Y no sólo eso. El gigante norteamericano-universal hizo las veces de arpista. Como lo oyen. Las manos casi acariciándose en menos de un palmo de terreno, con asombrosos saltos a la zona alta del contrabajo usando el pulgar como una contundente púa y arrancando sonidos que ni siquiera sospechaba que pudieran concentrarse en tan sólo cuatro cuerdas. Si es que hubo momentos que sonó a Paco de Lucía en un clarísimo homenaje no a España, sino a Andalucía y a su guitarra por excelencia.

Probablemente, junto al de Ida Nielsen, haya sido de esos conciertos que den que hablar dentro del Festival cordobés durante varios años, y si hay que destacar a alguien, al margen del maestro del bajo, ésos son, quizá, Evan Garr al violín (que bien podría haber sido viola, porque le ha arrancado voces casi humanas), un conductor de Detroit que con su pasion ha destrozado varios pelos de su arco y ha recordado en muchos aspectos a Ara Malikian, y un jovencisimo Shariq Tucker, natural del Bronx, a la batería, hasta el punto de que, sin obviar su particular estilo contundente y elegante a la vez, bien recuerda a la locura del malogrado Keith Moon y su compatriota Ginger Baker, mezclados en una sola persona. Y eso es mucho decir de alguien.

El caso es que artistas y público han salido del Gran Teatro satisfechos, unos y otros, con lo conseguido. Pero no sólo el líder. Desde Hamburgo, pero con auténtica sangre afgana corriéndole por las venas, Salar Nader, demostró que la tabla de timbales no es un juego de niños ni tampoco un instrumento molón para acompañar la caída del sol en una paradisíaca playa. La tabla con sus agilísimas manos se crece hasta ponerse a la misma altura de cualquier otro instrumento en un grupo. Algo que se demostraba en la mera posición de los músicos sobre las tablas, todos en línea sin que ninguno de ellos destacara sobre el otro y sin que nadie se quedara atrás para servir de base al resto.
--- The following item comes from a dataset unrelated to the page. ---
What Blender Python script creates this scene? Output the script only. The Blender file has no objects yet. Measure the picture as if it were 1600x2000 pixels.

Y al piano, con chaleco tejano y una calavera a la espalda, grandes brazos cargados de tatuajes y melena afro recogida en coleta estaba Cameron Graves. Al único que desde la pista era imposible verle las manos, aunque los que estaban en las zonas altas del teatro sí tuvieron la suerte de ver sus manos correr sobre los teclados. A veces no está de más uno de esos espejos que se colocan en los pianos sólo para disfrutar de esas extrañas evoluciones que parecen tener eco en el alma.

El caso es que Clarke no es de este mundo. Tiene un exceso de yemas en cada mano y las agita con tal maestría que se pierden de la vista por mucho que uno se fije. Y además de virtuoso se niega a dar pie a errores de ningún tipo. Hasta el punto de que cada 20 notas rectifica el sonido en algunos de los múltiples botoncitos que le rodean y siempre tiene a mano. Un maniático perfeccionista de los que quedan pocos y a los que se agradece que todavia rulen por los escenarios del universo.
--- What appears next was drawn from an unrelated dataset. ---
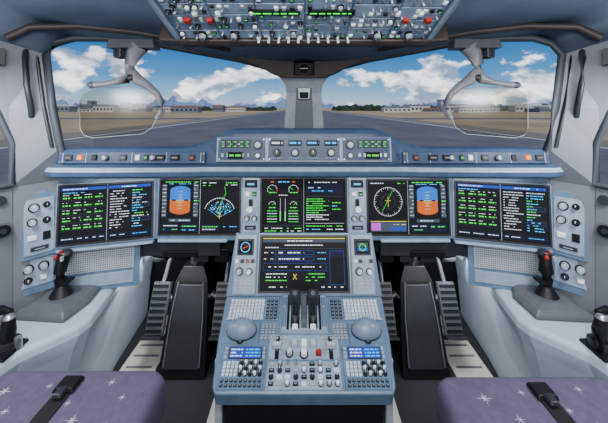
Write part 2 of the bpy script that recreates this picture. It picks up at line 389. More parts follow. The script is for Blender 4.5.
for s in (-1,1):
    a,b=sorted((s*.135,s*.300)); subpanel(mb,GF,a,b,-.036,.042,.008,M_face)
    ga,gb=(a+.008,b-.05) if s<0 else (a+.05,b-.008)
    grid(mb,GF,ga,gb,.006,.036,5,2,M_dgrey,E_g,.78,.011)
    for k in range(4): btn(mb,GF,ga+.012+k*.027,.021,.016,.008,M_dgrey,.012,.004,lab=[E_c,E_g,E_w,E_g][k])
    kx=b-.025 if s<0 else a+.025
    knob(mb,GF,kx,.018,.012,.018,M_lgrey,.011); knob(mb,GF,kx,-.018,.008,.014,M_white,.011)
    grid(mb,GF,ga,gb,-.03,-.004,6,1,M_white if s>0 else M_lgrey,None,.5,.011)
    mb.box(GF,(ga+gb)/2-.025,(ga+gb)/2+.025,-.030,-.006,.0112,.017,M_lcdoff); dash(mb,GF,(ga+gb)/2-.02,(ga+gb)/2+.02,-.018,.006,.0175,E_g,1)
for s in (-1,1):
    F=fr((s*.60,1.062,1.020),(1,0,0),(0,.20,.98))
    subpanel(mb,F,-.255,.255,-.014,.026,.001,M_face)
    for x,w,mt,lb in ((-.22,.03,M_dgrey,E_lab),(-.18,.02,M_orange,None),(-.13,.02,M_black,None),(-.03,.026,M_dgrey,E_lab),(.02,.016,M_white,None),(.05,.016,M_dgrey,E_g),(.10,.034,M_black,E_lab),(.15,.034,M_black,E_lab),(.21,.02,M_dgrey,E_r)):
        btn(mb,F,-s*x,.006,w,.02,mt,.004,lab=lb)
    for x in (-.09,.075): knob(mb,F,x,.006,.008,.013,M_lgrey,.004)
    for x in (-.24,-.16,.0,.12,.24): mb.quad(F,x-.001,x+.001,-.012,.024,.0045,M_lgrey)
mb.build('autopilot_control_unit',gs,recalc=False)

# ================================================================ CENTER PEDESTAL
ped=empty('center_pedestal')
mb=MB()
a=Vector((0,1.20,.708)); b=Vector((0,1.125,.500))
SF=fr((a+b)/2,(1,0,0),a-b); hh=(a-b).length/2
mb.prism(SF,[(-.268,hh),(.268,hh),(.290,-hh),(-.290,-hh)],-.05,0,M_panel)
for s in (-1,1):
    x0,x1=sorted((s*.180,s*.268)); mb.box(SF,x0,x1,-hh+.006,hh-.006,0,.006,M_panel2,c=.003)
mb.build('screen_housing',ped,bevel=.006)
c0=Vector((0,1.118,.508)); c1=Vector((0,.85,.400))
PF=fr(c0,(1,0,0),c0-c1); L=(c0-c1).length
mb=MB()
mb.prism(PF,[(-.285,.0),(.285,.0),(.278,-L*.5),(.262,-L+.02),(.252,-L),(-.252,-L),(-.262,-L+.02),(-.278,-L*.5)],-.06,0,M_panel)
mb.build('pedestal_top',ped,bevel=.006)
mb=MB()
mb.loft([[(-.25,1.13,z),(.25,1.13,z),(.225,.885,z) if z<.3 else (.23,.88,z),(-.225,.885,z) if z<.3 else (-.23,.88,z)] for z in (0.002,.2,.345)],M_black2)
for s in (-1,1):
    mb.box(I,s*.268-.012,s*.268+.012,.95,1.14,.05,.41,M_lgrey)
mb.loft([[(-.25,1.14,z),(.25,1.14,z),(.25,1.30,z),(-.25,1.30,z)] for z in (0.002,.44)],M_black2)
mb.loft([[(-.25,1.26,z),(.25,1.26,z),(.25,1.70,z),(-.25,1.70,z)] for z in (0.002,.62)],M_black2)
mb.build('pedestal_base',ped,bevel=.004)
mb=MB()
for s in (-1,1):
    x=s*.226
    mb.box(SF,x-.032,x+.032,.03,.088,.006,.010,M_dgrey,c=.003); mb.box(SF,x-.026,x+.026,.036,.082,.010,.0105,M_lcdoff)
    S=Scr(mb,SF,x-.026,x+.026,.036,.082,.0106)
    if s<0: S.arc(.5,.5,.017,0,360,E_c,.003); S.line([(.3,.4),(.7,.6)],E_r,.003,3)
    else: S.R(.1,.2,.9,.45,E_db); S.R(.1,.5,.9,.85,E_gr); S.arc(.5,.5,.012,0,360,E_g,.003)
    for k in range(4): btn(mb,SF,x-.03+k*.02,.01,.014,.013,[M_white,M_dgrey,M_red if s<0 else M_lgrey,M_dgrey][k],.006)
    knob(mb,SF,x-.018,-.025,.011,.02,M_lgrey,.006); knob(mb,SF,x+.02,-.025,.009,.02,M_white,.006)
    grid(mb,SF,x-.035,x+.035,-.085,-.048,4,3,M_lgrey,None,.6,.006)
for s in (-1,1):
    x0,x1=sorted((s*.088,s*.268)); subpanel(mb,PF,x0,x1,-.090,-.010,0,M_panel)
    ka,kb=(x0+.006,x0+.128) if s<0 else (x0+.052,x1-.006)
    na,nb=(x0+.134,x1-.004) if s<0 else (x0+.004,x0+.046)
    grid(mb,PF,ka,kb,-.087,-.014,10,6,M_white,M_black,.74,.003)
    grid(mb,PF,na,nb,-.087,-.014,3,6,M_dgrey,E_lab,.74,.003)
    cx=s*.205
    mb.box(PF,cx-.060,cx+.060,-.163,-.094,0,.005,M_panel,c=.004)
    mb.cyl(PF,cx,-.124,.005,.012,.050,M_dgrey,ry=.034,n=28)
    mb.dome(PF,cx,-.124,.010,.049,.033,.036,M_rest,n=28,k=8)
    mb.dome(PF,cx,-.156,.004,.011,.008,.010,M_dgrey)
    grid(mb,PF,s*.118-.024,s*.118+.024,-.15,-.098,4,3,M_lgrey,M_black,.7,.002)
    x0,x1=sorted((s*.118,s*.250)); subpanel(mb,PF,x0,x1,-L+.008,-.168,0,M_panel)
    mb.box(PF,x0+.018,x1-.012,-.205,-.172,.003,.006,M_dgrey); mb.box(PF,x0+.021,x1-.015,-.203,-.174,.006,.0065,E_db)
    for r in range(3):
        dash(mb,PF,x0+.024,x0+.06,-.180-r*.009,.0035,.0069,E_w,.9); dash(mb,PF,x0+.07,x1-.018,-.180-r*.009,.0035,.0069,E_c,.9)
    for r in range(3):
        btn(mb,PF,x0+.009,-.178-r*.011,.010,.007,M_lgrey,.003); btn(mb,PF,x1-.006,-.178-r*.011,.008,.007,M_lgrey,.003)
    grid(mb,PF,x0+.006,x0+.054,-.250,-.210,4,4,M_white,M_black,.7,.003)
    for k in range(5):
        for j in range(3): knob(mb,PF,x0+.062+k*.0145,-.216-j*.014,.0046,.012,M_white if (k+j)%2 else M_dgrey,.003)
    grid(mb,PF,x0+.006,x1-.004,-L+.012,-.254,9,2,M_dgrey,E_lab,.7,.003)
subpanel(mb,PF,-.110,.110,-.205,-.135,0,M_panel2)
grid(mb,PF,-.105,-.055,-.165,-.14,4,2,M_lgrey,None,.6,.003); grid(mb,PF,.055,.105,-.165,-.14,4,2,M_lgrey,None,.6,.003)
for k,mt in enumerate((M_lgrey,M_white,M_lgrey)):
    mb.box(PF,-.04+k*.03,-.02+k*.03,-.175,-.150,.003,.014,mt,c=.003)
knob(mb,PF,0,-.192,.010,.016,M_white,.003); btn(mb,PF,.045,-.190,.018,.014,M_red,.003,.014); knob(mb,PF,-.045,-.19,.009,.016,M_lgrey,.003)
subpanel(mb,PF,-.110,.110,-L+.008,-.210,0,M_panel2)
random.seed(11)
for k in range(9):
    for j in range(4):
        x=-.096+k*.024; y=-.218-j*.0165
        r=random.random()
        if r<.4: knob(mb,PF,x,y,.0055,.012,random.choice([M_white,M_lgrey,M_dgrey]),.003)
        elif r<.85: btn(mb,PF,x,y,.016,.010,random.choice([M_white,M_dgrey,M_black,M_lgrey]),.003,lab=E_lab)
        else: toggle(mb,PF,x,y,M_metal,.003,.014)
for s in (-1,1):
    x=s*.084; mb.box(PF,x-.006,x+.006,-.205,-.14,.003,.005,M_black)
    mb.tube([(x,-.180,.004),(x,-.178,.028)],.004,M_metal,M=PF); mb.box(PF,x-.015,x+.015,-.188,-.172,.024,.036,M_lgrey,c=.003)
mb.build('pedestal_controls',ped,recalc=False)
mb=MB()
mb.box(PF,-.080,.080,-.130,.0,0,.012,M_panel2,c=.006)
for x in (-.054,.054): mb.box(PF,x-.004,x+.004,-.125,-.004,.012,.0135,M_black)
for s in (-1,1):
    mb.box(PF,s*.030-.015,s*.030+.015,-.122,-.006,.0118,.0140,M_black)
mb.box(PF,-.010,.010,-.12,-.005,.012,.026,M_grey,c=.004)
for s in (-1,1):
    x=s*.030
    mb.dome(PF,x,-.07,.010,.014,.045,.022,M_dgrey,n=20)
    mb.tube([(x,-.084,.014),(x,-.076,.045),(x,-.062,.080)],[.013,.011,.010],M_lever,M=PF,n=12)
    mb.box(PF,x-.021,x+.020,-.086,-.048,.072,.108,M_dgrey,c=.006)
    mb.box(PF,x-.009,x+.009,-.094,-.082,.035,.08,M_black,c=.002)
    mb.cyl(PF,x,-.070,.108,.111,.008,M_grey)
    mb.box(PF,x-.010,x+.010,-.126,-.108,.014,.020,M_white,c=.003)
    x=s*.068; mb.box(PF,x-.008,x+.008,-.115,-.012,.012,.016,M_panel,c=.002)
    dash(mb,PF,x-.006,x+.006,-.05,.004,.0165,E_lab,1)
mb.build('thrust_levers',ped,bevel=.0015)
display('cockpit_display',SF,-.165,.165,-.090,.096,mfd,None)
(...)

El de ayer en Córdoba era el último concierto de una larguísima gira que los ha llevado por los principales escenarios del mundo. Cada uno volvía a su casa hoy mismo. Clarke junto a su esposa chilena, de la que no ha podido aprender más que cuatro palabras en castellano mal contadas (ella, sin embargo, habla inglés con fluidez, al decir de su esposo). Y todo hay que decirlo, de Córdoba salieron los cinco artistas, cada uno de los cuales con capacidad para liderar sus propios conjuntos, encantados con la respuesta de un público entregado desde que el mago movió en el primer tema sus dedos como arañas sobre el primer bajo eléctrico con el que apareció sobre el escenario.
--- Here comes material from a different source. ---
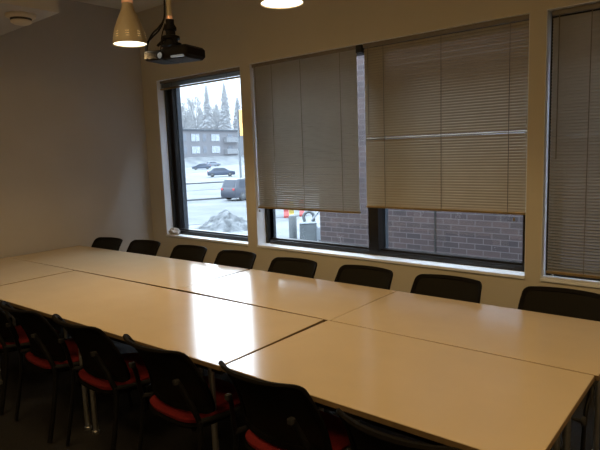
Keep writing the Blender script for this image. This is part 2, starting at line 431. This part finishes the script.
far = [(-5.43, 2.85, 184.2, 'black mesh-back chair in the corner, touching distance from the grey left wall'),
       (-4.885, 2.945, 182.7, 'black mesh-back chair below the narrow wall left of the uncovered window'),
       (-4.19, 2.97, 180.6, 'black mesh-back chair under the uncovered window, below the crumpled white paper'),
       (-3.565, 2.995, 180.3, 'black mesh-back chair below the pier between the uncovered and the middle window'),
       (-2.886, 2.993, 180.6, 'black mesh-back chair below the left slat blind, facing the gap with the grey bollard'),
       (-2.227, 3.033, 179.5, 'black mesh-back chair below the dark mullion of the middle window'),
       (-1.577, 3.054, 181.5, 'black mesh-back chair below the brick wall seen under the right slat blind'),
       (-0.865, 3.095, 181, 'black mesh-back chair at the right end of the window side, below the fully lowered blind')]
for x, y, r, l in far: chair(x, y, r, l, gf)
near = [(-0.864, 1.755, 0, 'nearest black chair at the bottom edge, only its top back corner showing'),
        (-1.535, 1.813, 0, 'black mesh-back chair with red seat below the seam of the two right-hand tables'),
        (-2.208, 1.774, 0, 'black mesh-back chair with wide red seat, second full one from the camera'),
        (-2.881, 1.74, 0, 'black mesh-back chair with red seat, chrome table legs showing beneath it'),
        (-3.473, 1.687, 0, 'black mesh-back chair with red seat, farthest one whose whole back shows'),
        (-4.12, 1.66, 0, 'black chair with red seat at the left edge of the view, only partly showing')]
for x, y, r, l in near: chair(x, y, r, l, gn)
chair(-.02, 2.08, 90, 'black chair at the right end of the tables, cut off by the picture edge', 'chair at the table end')

# ------------------------------------------------------------------ pendants
def make_pendant():
    root = thing('pendant_lamp')
    prof = [(.122,0),(.120,.03),(.113,.07),(.102,.11),(.086,.155),(.066,.20),(.050,.235),(.041,.262),(.037,.29)]
    sh = MB(); sh.lathe(prof + [(.034,.289)] + [(r-.003, z) for r, z in reversed(prof)][1:], 40, caps=False)
    sh.build('shade', shade_m, root, smooth=True)
    MB().lathe([(.0385,.288),(.040,.292),(.040,.325),(.030,.34),(.008,.345)], 24).build('cap', copper_m, root, smooth=True)
    MB().lathe([(.117,.006),(.117,.008)], 40).build('diffuser', lampin_m, root)
    MB().tube([(0,0,.34), (0,0,ZC-PZ-.02)], .004, 8).build('cord', frame_m, root)
    MB().lathe([(.05,ZC-PZ-.03),(.055,ZC-PZ-.025),(.055,ZC-PZ)], 24).build('canopy', shade_m, root, smooth=True)
    h = MB()
    for k in range(9):
        a0 = 2*PI*k/9
        for i in range(3):
            for j in range(3):
                a = a0 + (i-1)*.075; z = .042+j*.017
                r = .1195 - .0016*j*1.3 + .0006
                c = Vector((r*math.cos(a), r*math.sin(a), z)); t = Vector((-math.sin(a), math.cos(a), 0)); u = Vector((0,0,1))
                h.add([c+t*.0022*math.cos(q*PI/3)+u*.0022*math.sin(q*PI/3) for q in range(6)], [(0,1,2,3,4,5)])
    h.build('light_holes', hole_m, root)
    return root
PZ = 2.535
pp = make_pendant(); first = True
for x, l in ((-3.62, 'beige perforated cone pendant lamp, lit, hanging left of the dark projector'),
             (-2.12, 'lit pendant lamp of which only the bright rim shows above the middle window'),
             (-.62, None), (.9, None)):
    if x > -1: 
        continue
    o = pp if first else copy_tree(pp); first = False
    o.location = (x, 2.4, PZ); tag(o, l, 'pendant lamp', 'pendant lamps over the tables')

def light(kind, name, loc, energy, col, rot=(0,0,0), **k):
    d = bpy.data.lights.new(name, kind); d.energy = energy; d.color = col
    for a, b in k.items(): setattr(d, a, b)
    o = bpy.data.objects.new(name, d); COL.objects.link(o); o.location = loc; o.rotation_euler = rot; return o
WARM = (1, .66, .29)
for x in (-3.62, -2.12, -.62, .9):
    light('SPOT', 'pendant_bulb', (x, 2.4, PZ-.01), {-3.62: 68, -2.12: 33, -.62: 11, .9: 34}[x], WARM, spot_size=math.radians(140), spot_blend=.5, shadow_soft_size=.08)
light('AREA', 'unseen_ceiling_light', (1.2, .2, ZC-.06), 38, WARM, shape='DISK', size=.7)  # unseen warm light from above right, no fitting modelled
light('AREA', 'unseen_ceiling_light', (-1.8, -.6, ZC-.06), 20, WARM, shape='DISK', size=.7)  # added ambient fill from behind, no fitting; brightens the window wall

light('AREA', 'unseen_ceiling_light', (-3.2, .9, ZC-.06), 13, WARM, shape='DISK', size=.7)  # added fill without a fitting; brightens left table end and corner

# ------------------------------------------------------------------ projector
pr = thing('ceiling_projector', (-3.385, 2.62, 2.485), math.radians(14), 'dark projector hanging from a beige ceiling pole beside the lit pendant lamp', 'projector')
b = MB(); b.rbox(-.20, -.02, -.12, .11, -.08, -.01, .025, 4, Matrix.Rotation(math.radians(2),4,'Y')); b.build('lamp_housing', proj_m, pr, smooth=True)
b = MB(); b.rbox(-.04, .20, -.13, .12, -.075, .008, .035, 5); b.build('body', proj_m, pr, smooth=True)
b = MB(); b.box(-.02, .18, -.10, .09, -.080, -.0745); b.build('base_plate', grey_m, pr)
MB().lathe([(.032,0),(.032,.02),(.026,.022),(.024,.012)], 24, M=Matrix.Translation((-.03,-.125,-.052))@Matrix.Rotation(PI/2,4,'X')).build('lens_ring', proj_m, pr, smooth=True)
MB().lathe([(.022,0),(.014,.006),(.002,.008)], 20, M=Matrix.Translation((-.03,-.138,-.052))@Matrix.Rotation(PI/2,4,'X')).build('lens', glow_m, pr, smooth=True)
b = MB(); b.rbox(.06, .17, -.134, -.11, -.076, -.062, .006, 2); b.build('glint_strip', glow_m, pr)  # glowing patch painted in for a reflection
b = MB()
b.lathe([(.075,.03),(.075,.05),(.05,.055),(.05,.075),(.065,.08),(.065,.10),(.035,.11),(.035,.14),(.045,.145),(.045,.165),(.03,.19),(.03,.22)], 20, (-.03,0,0))
for s_ in (-1, 1): b.tube([(-.03+s_*.02,-.02,.10), (-.03+s_*.09,-.05,.035)], .01, 6)
b.build('mount', proj_m, pr, smooth=True)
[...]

El bis resultó inolvidable. Con las luces encendidas, obligando a los parroquianos -que dejaron mostrar una entrada aceptable para la ocasión- a levantarse de los asientos para hacerles corear la canción y acompañar con palmas el ritmo frenético de la despedida. Hasta Leo Brouwer, en primera fila, parecía extasiado.

Sencillamente glorioso. Una de esas actuaciones en las que uno se siente satisfecho al decir: "Yo estuve allí", y en el marco de un Festival que se ha mostrado con un nivel medio francamente alto y sin altibajos como ha ocurrido en otras ocasiones. Éste es el nivel que debería mostrar en años venideros; y es el nivel que el público ha apoyado con su presencia.